Our architects need to better understand which materials have the best acoustical absorption. Wood is good, but not great for absorption. Fiberglass is two to three times better.

There is no building code compliance enforcement for intelligible speech, thus it is not a priority for many architects. There is for fire sprinklers. If the sprinkler system doesn’t work, the building doesn’t get a Certificate of Occupancy. True, there are some emergency evacuation standards that are just beginning to address the issue, but the lack of an acoustic code means a lack of enforcement. We regulate everything from tire tread wear to pajama flammability, but not basic audio quality in our society.

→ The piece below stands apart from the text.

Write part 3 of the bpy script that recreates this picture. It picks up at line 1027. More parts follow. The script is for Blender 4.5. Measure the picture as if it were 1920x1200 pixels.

More expensive project labor means less expensive materials are used. Seen much granite used in buildings recently? Less expensive materials imply lower weight materials, resulting in less capability to attenuate sound transmission between rooms.

Perhaps some of that is our fault as sound system suppliers. My suspicion is that few in our profession are aware of how to calculate speech intelligibility. We have no control on the amount of fiberglass or diffusion installed in a building. Many have never bought any absorption or diffusion in their entire career.

Providing a quality aural experience requires a quality acoustical space first and then a quality sound system to perform well. Go straight to Audio Jail, do not pass Go, and do not collect $200 if you think you can get away with a all hard surfaced interior, no matter how tightly you control your speaker directivity.

In the meantime American architects need to step up to the plate. The issue is well understood, and the knowledge to solve the challenge already exists. No more research needs to be done. Get yourselves properly trained.

The first quantitative acoustically engineered building opened to the public in 1900. Boston Symphony Hall has been making money for a century now, and it’s well past time our architects use technology properly to improve acoustical performance throughout North America in every single building.

Remember Zappa’s Law: There are two things that are universal: Hydrogen and Stupidity. The inability to communicate successfully in our facilities falls in the latter.